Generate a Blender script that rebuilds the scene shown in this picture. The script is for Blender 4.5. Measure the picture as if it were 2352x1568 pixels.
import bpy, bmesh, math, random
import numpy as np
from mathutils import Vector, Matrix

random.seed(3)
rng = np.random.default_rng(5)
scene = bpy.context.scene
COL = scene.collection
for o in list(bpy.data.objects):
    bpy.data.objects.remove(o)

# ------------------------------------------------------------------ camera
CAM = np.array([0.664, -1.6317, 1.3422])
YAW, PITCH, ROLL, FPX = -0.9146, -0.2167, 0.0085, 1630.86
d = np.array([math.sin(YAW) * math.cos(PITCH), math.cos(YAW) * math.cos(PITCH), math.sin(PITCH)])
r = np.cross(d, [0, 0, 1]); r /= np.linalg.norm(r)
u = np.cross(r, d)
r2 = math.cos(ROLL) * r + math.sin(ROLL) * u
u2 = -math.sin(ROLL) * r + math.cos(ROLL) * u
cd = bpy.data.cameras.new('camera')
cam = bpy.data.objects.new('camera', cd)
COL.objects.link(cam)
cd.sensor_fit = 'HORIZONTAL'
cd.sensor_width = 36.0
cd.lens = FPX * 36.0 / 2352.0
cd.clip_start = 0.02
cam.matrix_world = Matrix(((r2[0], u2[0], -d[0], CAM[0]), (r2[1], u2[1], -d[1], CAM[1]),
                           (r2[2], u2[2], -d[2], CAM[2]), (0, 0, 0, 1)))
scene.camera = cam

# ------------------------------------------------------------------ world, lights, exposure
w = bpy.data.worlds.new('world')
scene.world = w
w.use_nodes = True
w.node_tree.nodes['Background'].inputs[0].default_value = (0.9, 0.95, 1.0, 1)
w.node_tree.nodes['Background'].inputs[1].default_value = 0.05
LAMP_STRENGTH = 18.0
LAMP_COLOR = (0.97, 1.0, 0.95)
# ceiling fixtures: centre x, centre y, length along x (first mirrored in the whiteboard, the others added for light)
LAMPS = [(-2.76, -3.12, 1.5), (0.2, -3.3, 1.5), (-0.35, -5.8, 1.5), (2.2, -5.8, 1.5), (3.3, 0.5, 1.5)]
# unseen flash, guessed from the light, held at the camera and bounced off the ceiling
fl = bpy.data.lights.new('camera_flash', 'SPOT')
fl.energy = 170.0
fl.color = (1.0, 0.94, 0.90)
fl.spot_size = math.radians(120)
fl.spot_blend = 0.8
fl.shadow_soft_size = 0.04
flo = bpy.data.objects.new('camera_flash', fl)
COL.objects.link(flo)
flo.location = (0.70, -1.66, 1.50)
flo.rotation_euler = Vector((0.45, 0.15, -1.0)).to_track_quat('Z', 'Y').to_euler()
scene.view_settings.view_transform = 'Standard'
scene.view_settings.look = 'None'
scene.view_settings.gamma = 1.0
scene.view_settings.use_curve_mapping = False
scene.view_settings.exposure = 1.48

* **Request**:
Retype the data in full and match it exactly.

* **Written answer**:
Generate a Blender script that rebuilds the scene shown in this picture. The script is for Blender 4.5. Measure the picture as if it were 2352x1568 pixels.
import bpy, bmesh, math, random
import numpy as np
from mathutils import Vector, Matrix

random.seed(3)
rng = np.random.default_rng(5)
scene = bpy.context.scene
COL = scene.collection
for o in list(bpy.data.objects):
    bpy.data.objects.remove(o)

# ------------------------------------------------------------------ camera
CAM = np.array([0.664, -1.6317, 1.3422])
YAW, PITCH, ROLL, FPX = -0.9146, -0.2167, 0.0085, 1630.86
d = np.array([math.sin(YAW) * math.cos(PITCH), math.cos(YAW) * math.cos(PITCH), math.sin(PITCH)])
r = np.cross(d, [0, 0, 1]); r /= np.linalg.norm(r)
u = np.cross(r, d)
r2 = math.cos(ROLL) * r + math.sin(ROLL) * u
u2 = -math.sin(ROLL) * r + math.cos(ROLL) * u
cd = bpy.data.cameras.new('camera')
cam = bpy.data.objects.new('camera', cd)
COL.objects.link(cam)
cd.sensor_fit = 'HORIZONTAL'
cd.sensor_width = 36.0
cd.lens = FPX * 36.0 / 2352.0
cd.clip_start = 0.02
cam.matrix_world = Matrix(((r2[0], u2[0], -d[0], CAM[0]), (r2[1], u2[1], -d[1], CAM[1]),
                           (r2[2], u2[2], -d[2], CAM[2]), (0, 0, 0, 1)))
scene.camera = cam

# ------------------------------------------------------------------ world, lights, exposure
w = bpy.data.worlds.new('world')
scene.world = w
w.use_nodes = True
w.node_tree.nodes['Background'].inputs[0].default_value = (0.9, 0.95, 1.0, 1)
w.node_tree.nodes['Background'].inputs[1].default_value = 0.05
LAMP_STRENGTH = 18.0
LAMP_COLOR = (0.97, 1.0, 0.95)
# ceiling fixtures: centre x, centre y, length along x (first mirrored in the whiteboard, the others added for light)
LAMPS = [(-2.76, -3.12, 1.5), (0.2, -3.3, 1.5), (-0.35, -5.8, 1.5), (2.2, -5.8, 1.5), (3.3, 0.5, 1.5)]
# unseen flash, guessed from the light, held at the camera and bounced off the ceiling
fl = bpy.data.lights.new('camera_flash', 'SPOT')
fl.energy = 170.0
fl.color = (1.0, 0.94, 0.90)
fl.spot_size = math.radians(120)
fl.spot_blend = 0.8
fl.shadow_soft_size = 0.04
flo = bpy.data.objects.new('camera_flash', fl)
COL.objects.link(flo)
flo.location = (0.70, -1.66, 1.50)
flo.rotation_euler = Vector((0.45, 0.15, -1.0)).to_track_quat('Z', 'Y').to_euler()
scene.view_settings.view_transform = 'Standard'
scene.view_settings.look = 'None'
scene.view_settings.gamma = 1.0
scene.view_settings.use_curve_mapping = False
scene.view_settings.exposure = 1.48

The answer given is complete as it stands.